We may also find some differences in tone. The BB moved away considerably from the language of duty, obligation, and exhortation, for instance. The LBB retains some of this idiom, most obviously in its excessive use of what some AAs call “musty” language, as in the Thought entries of 03/08 and 05/25, where an imperative “must” is stressed in every sentence. Being told what we “must” do doesn’t work that well for us alcoholics. We prefer hearing what the other person is doing to work the program and how that’s working in his or her life.
That’s why the BB adopted a narrative, experience-based approach that favors the use of more modest terms like “may,” and which, by stressing the use of “we” and “I,” tries to encourage sharing and identifying. The LBB follows this model in most of the Thought entries, but in the Meditation it often continues to follow an old instructional and injunctive approach in which the reader is addressed repeatedly as “you” (e.g., 10/10, 10/12, 10/14). To recovering ears, this often sounds a little too preachy, very much the way “must” does. “You” is the formal mode of address of the authority and of the expert, of the lecturer, the teacher, and the preacher. It’s not the language of the heart or of the fellow sufferer. It's a “we” program, we say in the rooms.

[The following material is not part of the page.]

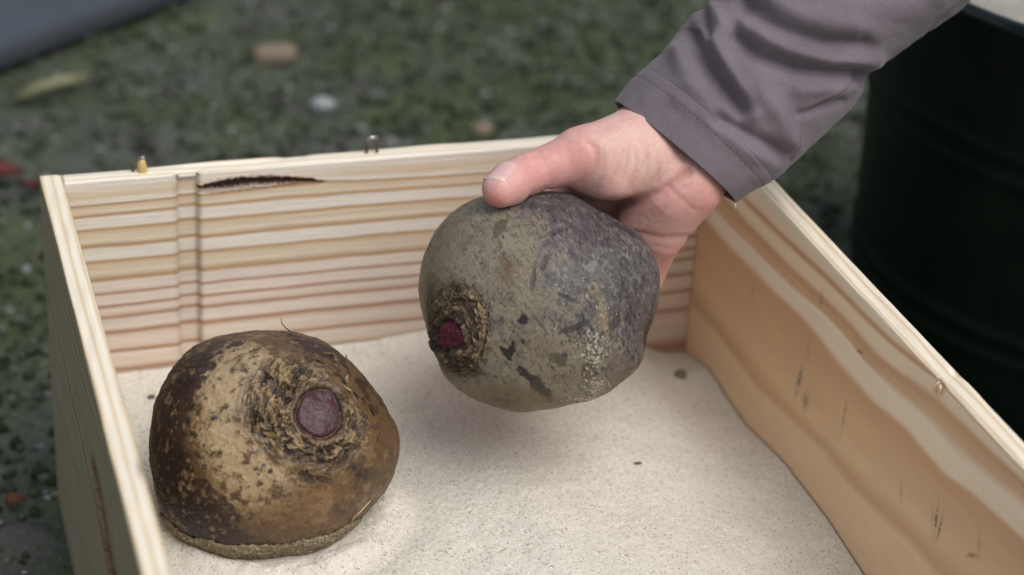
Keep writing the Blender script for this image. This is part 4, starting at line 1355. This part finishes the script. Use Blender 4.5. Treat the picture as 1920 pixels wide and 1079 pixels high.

The LBB is a transitional work between religion and AA spirituality, and so these flaws are the remnants of an old approach. But they are flaws that it has largely left behind, though not as much as we might like. As a whole, the LBB is closer to the letter and the spirit of the BB and of the 12 Steps than any other book in the secondary AA literature. And, it packs more of the program in each of its little pages than any other work. For the recovering alcoholic who wants to practice prayer and meditation on a daily basis, the book still has no equal.
That is in any case my experience. I started using the LBB in 1984 when I was newly sober. After a while, I migrated to other books of meditation, many of them published by Hazelden. Eventually, those books wore thin. Six years ago [2009] I returned to the LBB and have been using it every day since. Unlike the first time around, it is now heavily marked and annotated. No matter how many times I have read a selection, I often find something useful to reflect upon. It centers me on the spiritual program of recovery. It reminds me where I came from and where I'm going, and it shows me how I can hope to live my life today, one day at a time.